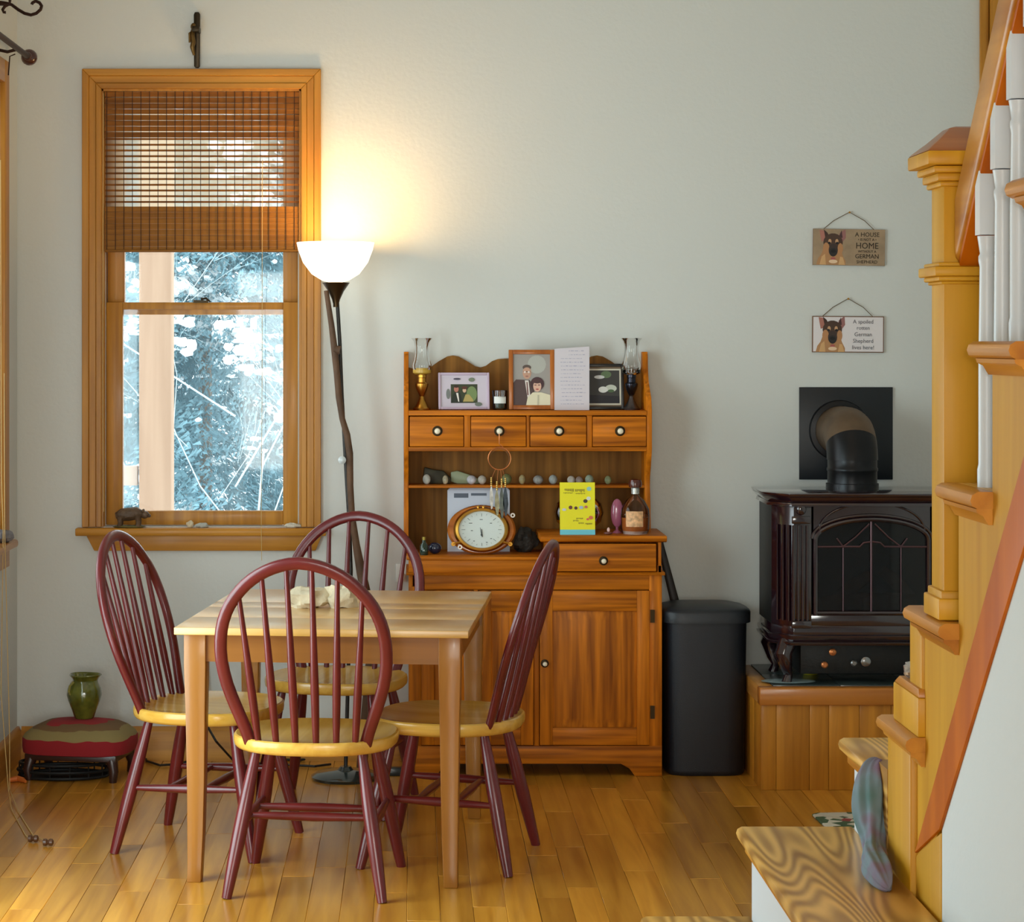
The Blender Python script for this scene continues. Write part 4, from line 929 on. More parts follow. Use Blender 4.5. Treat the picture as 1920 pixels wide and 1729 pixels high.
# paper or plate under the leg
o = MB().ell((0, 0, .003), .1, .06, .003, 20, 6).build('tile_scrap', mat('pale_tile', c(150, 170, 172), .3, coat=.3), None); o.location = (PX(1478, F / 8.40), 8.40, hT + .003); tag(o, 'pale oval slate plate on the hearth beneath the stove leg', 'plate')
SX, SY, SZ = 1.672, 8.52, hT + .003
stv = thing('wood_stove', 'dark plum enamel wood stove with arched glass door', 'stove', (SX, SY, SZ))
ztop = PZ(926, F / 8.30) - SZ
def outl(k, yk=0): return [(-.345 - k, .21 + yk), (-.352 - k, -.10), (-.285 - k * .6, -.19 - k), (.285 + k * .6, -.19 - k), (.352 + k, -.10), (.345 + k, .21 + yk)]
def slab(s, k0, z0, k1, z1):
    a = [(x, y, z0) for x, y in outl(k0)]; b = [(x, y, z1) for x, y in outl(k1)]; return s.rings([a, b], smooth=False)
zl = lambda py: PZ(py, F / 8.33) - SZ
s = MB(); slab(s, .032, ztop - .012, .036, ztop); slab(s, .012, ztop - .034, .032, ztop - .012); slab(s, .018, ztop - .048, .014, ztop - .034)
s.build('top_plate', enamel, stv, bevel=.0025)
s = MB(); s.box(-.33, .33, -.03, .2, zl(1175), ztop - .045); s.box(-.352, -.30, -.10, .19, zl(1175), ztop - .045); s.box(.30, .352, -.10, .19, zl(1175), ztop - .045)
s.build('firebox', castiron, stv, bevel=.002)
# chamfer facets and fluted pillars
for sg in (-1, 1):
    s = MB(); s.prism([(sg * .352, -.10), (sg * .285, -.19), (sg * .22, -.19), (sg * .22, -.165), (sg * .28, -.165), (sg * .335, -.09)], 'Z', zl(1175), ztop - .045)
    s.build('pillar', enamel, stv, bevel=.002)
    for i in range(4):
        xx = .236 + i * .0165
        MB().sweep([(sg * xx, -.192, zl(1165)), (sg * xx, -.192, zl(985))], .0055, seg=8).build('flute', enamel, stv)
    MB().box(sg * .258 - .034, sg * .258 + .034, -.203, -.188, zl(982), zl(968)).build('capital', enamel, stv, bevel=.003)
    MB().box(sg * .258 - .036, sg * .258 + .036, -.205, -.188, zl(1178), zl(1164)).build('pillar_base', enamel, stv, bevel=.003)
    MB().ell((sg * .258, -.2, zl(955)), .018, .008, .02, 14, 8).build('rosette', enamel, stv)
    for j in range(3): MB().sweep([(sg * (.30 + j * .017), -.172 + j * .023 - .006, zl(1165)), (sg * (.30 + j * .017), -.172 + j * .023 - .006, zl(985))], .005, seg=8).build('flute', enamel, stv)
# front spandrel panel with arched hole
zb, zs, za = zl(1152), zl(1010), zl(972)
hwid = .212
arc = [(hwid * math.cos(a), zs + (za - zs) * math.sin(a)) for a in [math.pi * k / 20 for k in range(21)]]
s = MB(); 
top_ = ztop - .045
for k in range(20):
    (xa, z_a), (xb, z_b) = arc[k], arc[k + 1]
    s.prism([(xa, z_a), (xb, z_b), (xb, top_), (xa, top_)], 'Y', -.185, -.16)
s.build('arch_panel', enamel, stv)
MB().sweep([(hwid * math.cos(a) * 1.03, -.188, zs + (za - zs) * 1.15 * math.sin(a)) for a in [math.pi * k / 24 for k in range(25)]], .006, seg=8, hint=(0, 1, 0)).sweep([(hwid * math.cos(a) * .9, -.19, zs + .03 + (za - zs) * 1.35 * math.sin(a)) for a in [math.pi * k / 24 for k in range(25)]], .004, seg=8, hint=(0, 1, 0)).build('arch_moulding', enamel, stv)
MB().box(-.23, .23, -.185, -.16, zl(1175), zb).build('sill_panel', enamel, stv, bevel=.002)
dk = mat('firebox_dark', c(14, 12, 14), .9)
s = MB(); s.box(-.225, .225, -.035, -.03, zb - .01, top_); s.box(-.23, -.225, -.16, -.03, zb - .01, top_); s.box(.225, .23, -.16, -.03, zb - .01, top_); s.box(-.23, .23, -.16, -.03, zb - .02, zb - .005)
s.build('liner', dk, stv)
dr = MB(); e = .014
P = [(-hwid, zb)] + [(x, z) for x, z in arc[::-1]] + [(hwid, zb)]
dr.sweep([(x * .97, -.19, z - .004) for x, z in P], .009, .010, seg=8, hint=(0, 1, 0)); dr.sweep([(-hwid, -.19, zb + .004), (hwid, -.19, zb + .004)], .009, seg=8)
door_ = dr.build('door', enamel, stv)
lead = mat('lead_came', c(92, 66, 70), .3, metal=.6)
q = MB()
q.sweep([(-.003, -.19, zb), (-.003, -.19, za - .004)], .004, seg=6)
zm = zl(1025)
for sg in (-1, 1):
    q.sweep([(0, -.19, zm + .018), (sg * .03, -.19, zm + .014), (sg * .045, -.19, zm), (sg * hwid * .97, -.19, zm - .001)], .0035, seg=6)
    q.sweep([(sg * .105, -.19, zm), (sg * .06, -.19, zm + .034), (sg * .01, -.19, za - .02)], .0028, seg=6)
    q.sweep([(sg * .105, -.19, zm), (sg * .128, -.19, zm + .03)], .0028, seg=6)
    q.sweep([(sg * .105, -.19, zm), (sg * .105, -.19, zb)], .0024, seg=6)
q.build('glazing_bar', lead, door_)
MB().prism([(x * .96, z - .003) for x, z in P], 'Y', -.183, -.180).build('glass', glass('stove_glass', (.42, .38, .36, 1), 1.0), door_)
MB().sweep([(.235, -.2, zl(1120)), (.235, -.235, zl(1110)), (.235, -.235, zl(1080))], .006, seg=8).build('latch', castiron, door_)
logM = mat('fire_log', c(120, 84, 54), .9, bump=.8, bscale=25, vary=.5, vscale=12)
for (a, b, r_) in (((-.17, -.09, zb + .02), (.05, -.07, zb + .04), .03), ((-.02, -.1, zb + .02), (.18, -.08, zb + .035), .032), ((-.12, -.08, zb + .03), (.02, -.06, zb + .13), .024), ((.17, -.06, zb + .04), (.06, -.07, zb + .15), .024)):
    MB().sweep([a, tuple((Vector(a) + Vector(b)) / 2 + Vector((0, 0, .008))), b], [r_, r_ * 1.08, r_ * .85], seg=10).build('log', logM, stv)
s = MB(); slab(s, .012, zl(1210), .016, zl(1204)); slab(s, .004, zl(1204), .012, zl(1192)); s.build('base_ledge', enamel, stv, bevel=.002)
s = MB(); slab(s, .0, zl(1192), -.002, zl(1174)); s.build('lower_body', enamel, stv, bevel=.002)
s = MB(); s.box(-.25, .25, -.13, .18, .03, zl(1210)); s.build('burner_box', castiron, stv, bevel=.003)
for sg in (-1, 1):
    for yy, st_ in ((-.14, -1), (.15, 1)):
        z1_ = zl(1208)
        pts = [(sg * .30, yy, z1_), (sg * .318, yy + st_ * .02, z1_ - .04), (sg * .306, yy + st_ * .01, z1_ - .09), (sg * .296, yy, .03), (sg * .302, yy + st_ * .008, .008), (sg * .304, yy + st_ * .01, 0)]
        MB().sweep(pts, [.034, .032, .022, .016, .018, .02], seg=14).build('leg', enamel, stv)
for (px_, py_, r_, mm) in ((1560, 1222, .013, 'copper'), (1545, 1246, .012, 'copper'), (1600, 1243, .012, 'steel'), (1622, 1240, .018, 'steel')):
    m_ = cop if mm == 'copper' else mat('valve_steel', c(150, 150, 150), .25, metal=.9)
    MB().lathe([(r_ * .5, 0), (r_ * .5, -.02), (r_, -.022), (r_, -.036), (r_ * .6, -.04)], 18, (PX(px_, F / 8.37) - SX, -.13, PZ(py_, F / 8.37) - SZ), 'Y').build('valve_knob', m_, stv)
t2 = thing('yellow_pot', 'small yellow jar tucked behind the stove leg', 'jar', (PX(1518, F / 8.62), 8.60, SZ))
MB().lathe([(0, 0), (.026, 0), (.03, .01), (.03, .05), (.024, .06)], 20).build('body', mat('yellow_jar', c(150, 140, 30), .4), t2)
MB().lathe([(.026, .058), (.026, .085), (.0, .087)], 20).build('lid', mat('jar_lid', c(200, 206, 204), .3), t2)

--

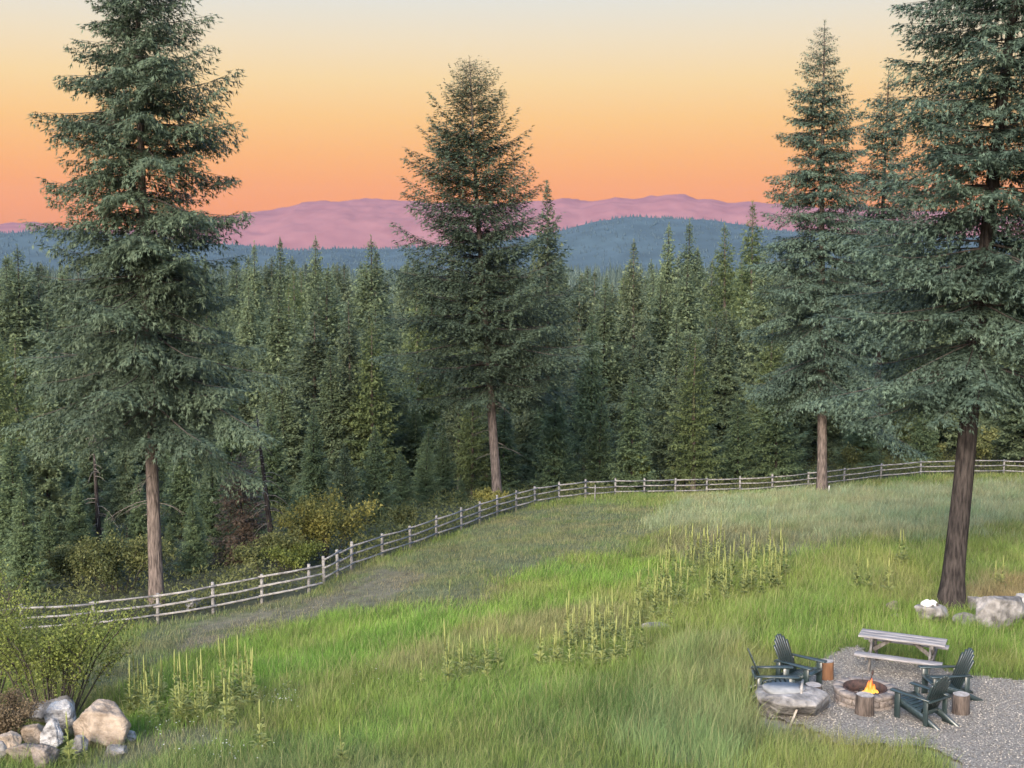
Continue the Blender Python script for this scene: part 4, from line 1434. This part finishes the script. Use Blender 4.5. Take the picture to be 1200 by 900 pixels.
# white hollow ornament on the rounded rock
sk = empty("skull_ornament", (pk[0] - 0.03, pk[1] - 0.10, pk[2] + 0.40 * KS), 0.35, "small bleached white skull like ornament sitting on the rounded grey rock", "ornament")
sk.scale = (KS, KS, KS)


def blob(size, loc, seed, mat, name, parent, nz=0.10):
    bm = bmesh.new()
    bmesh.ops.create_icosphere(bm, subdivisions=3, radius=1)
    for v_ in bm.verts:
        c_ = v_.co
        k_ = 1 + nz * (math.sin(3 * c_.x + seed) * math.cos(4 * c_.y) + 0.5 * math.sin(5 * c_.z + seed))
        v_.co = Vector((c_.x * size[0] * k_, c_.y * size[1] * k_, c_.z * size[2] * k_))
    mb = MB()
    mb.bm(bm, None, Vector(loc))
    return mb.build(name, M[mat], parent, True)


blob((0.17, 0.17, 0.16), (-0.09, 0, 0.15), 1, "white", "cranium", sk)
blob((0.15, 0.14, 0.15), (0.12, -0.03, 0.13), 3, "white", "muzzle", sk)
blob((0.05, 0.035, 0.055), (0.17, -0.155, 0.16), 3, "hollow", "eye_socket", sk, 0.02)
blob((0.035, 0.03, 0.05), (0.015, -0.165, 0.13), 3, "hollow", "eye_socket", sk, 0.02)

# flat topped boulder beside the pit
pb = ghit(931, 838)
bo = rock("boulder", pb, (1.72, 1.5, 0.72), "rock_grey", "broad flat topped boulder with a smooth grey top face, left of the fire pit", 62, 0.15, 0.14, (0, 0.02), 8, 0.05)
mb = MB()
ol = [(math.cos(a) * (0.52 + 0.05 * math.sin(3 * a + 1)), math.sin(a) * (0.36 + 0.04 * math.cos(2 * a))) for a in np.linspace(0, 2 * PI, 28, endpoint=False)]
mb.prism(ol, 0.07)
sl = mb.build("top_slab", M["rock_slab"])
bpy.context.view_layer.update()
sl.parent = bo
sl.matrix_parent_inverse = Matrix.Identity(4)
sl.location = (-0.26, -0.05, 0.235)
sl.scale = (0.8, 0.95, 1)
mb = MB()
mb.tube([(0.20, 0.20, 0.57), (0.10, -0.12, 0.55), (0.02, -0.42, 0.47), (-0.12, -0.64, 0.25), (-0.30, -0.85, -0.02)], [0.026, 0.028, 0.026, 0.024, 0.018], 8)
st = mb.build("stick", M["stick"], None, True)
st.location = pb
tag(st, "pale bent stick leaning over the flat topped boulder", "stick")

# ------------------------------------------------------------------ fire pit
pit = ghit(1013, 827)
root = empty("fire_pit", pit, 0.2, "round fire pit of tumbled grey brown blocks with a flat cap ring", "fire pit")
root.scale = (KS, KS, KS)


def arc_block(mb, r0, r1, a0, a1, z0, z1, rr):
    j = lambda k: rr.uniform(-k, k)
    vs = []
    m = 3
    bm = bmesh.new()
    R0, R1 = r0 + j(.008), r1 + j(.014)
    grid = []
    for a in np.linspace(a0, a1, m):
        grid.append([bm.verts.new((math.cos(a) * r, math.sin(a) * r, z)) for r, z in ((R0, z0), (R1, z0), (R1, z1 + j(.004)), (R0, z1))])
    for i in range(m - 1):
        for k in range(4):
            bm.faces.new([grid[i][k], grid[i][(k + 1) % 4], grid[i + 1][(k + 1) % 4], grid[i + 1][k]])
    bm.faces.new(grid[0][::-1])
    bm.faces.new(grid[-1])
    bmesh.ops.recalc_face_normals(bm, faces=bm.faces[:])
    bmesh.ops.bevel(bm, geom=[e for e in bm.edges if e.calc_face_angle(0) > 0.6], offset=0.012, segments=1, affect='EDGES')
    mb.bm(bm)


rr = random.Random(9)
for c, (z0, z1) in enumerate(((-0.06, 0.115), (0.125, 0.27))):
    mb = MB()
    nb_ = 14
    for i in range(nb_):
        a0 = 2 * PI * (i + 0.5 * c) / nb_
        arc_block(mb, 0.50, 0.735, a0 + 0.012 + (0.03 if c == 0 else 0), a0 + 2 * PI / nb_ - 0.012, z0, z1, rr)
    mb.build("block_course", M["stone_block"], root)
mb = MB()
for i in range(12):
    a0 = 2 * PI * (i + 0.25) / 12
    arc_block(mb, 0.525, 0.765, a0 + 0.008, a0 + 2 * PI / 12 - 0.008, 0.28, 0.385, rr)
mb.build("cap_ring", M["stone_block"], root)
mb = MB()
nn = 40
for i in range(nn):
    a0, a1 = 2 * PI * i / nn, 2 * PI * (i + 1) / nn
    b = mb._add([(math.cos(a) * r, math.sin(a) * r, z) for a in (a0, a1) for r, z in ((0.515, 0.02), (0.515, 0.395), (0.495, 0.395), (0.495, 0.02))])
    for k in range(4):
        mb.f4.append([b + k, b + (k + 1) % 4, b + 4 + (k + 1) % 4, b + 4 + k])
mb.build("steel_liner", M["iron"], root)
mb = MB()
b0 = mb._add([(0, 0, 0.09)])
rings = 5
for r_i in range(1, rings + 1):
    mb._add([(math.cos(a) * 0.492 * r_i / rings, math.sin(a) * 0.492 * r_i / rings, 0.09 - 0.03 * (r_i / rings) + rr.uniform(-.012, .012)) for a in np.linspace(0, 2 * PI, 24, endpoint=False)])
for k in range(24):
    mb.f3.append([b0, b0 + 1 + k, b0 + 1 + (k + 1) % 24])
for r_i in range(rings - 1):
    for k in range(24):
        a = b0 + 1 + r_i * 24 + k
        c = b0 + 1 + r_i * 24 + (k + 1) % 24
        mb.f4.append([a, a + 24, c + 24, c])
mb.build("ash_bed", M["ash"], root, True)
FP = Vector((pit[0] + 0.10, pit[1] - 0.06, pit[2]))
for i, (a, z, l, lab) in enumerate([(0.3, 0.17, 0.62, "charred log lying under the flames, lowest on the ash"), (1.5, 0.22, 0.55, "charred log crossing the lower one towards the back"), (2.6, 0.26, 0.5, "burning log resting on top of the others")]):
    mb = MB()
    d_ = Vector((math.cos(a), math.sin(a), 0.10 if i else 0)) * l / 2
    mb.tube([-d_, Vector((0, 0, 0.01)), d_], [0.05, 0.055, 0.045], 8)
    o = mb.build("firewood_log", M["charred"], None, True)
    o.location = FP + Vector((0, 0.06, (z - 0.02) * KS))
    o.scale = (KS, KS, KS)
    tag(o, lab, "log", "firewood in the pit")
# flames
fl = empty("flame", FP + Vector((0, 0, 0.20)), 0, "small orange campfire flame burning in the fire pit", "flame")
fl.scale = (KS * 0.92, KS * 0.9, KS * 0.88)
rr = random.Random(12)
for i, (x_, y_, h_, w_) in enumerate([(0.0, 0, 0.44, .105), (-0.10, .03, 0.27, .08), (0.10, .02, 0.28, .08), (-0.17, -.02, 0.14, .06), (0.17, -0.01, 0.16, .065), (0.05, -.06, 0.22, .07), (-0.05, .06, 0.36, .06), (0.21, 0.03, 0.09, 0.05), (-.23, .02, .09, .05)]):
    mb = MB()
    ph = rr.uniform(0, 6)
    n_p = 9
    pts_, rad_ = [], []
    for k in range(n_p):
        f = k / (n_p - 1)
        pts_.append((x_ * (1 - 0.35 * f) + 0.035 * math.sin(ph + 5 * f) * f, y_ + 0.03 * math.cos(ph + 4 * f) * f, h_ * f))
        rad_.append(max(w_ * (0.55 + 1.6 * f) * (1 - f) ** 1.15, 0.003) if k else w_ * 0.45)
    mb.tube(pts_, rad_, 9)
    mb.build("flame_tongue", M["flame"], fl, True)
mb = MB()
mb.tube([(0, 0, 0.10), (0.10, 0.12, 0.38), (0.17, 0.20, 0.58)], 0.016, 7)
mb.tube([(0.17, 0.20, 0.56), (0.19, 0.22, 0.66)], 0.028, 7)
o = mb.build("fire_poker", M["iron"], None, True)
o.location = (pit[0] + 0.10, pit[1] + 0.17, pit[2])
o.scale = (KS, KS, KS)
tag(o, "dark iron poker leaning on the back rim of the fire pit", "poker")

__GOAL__
Reproduce, exactly as written, the stretch of lines whose first line is the one with "Continue the Blender" and whose last line is the one with "sk.scale = (KS, KS, KS)".

__RESULT BELOW__
Continue the Blender Python script for this scene: part 4, from line 1434. This part finishes the script. Use Blender 4.5. Take the picture to be 1200 by 900 pixels.
# white hollow ornament on the rounded rock
sk = empty("skull_ornament", (pk[0] - 0.03, pk[1] - 0.10, pk[2] + 0.40 * KS), 0.35, "small bleached white skull like ornament sitting on the rounded grey rock", "ornament")
sk.scale = (KS, KS, KS)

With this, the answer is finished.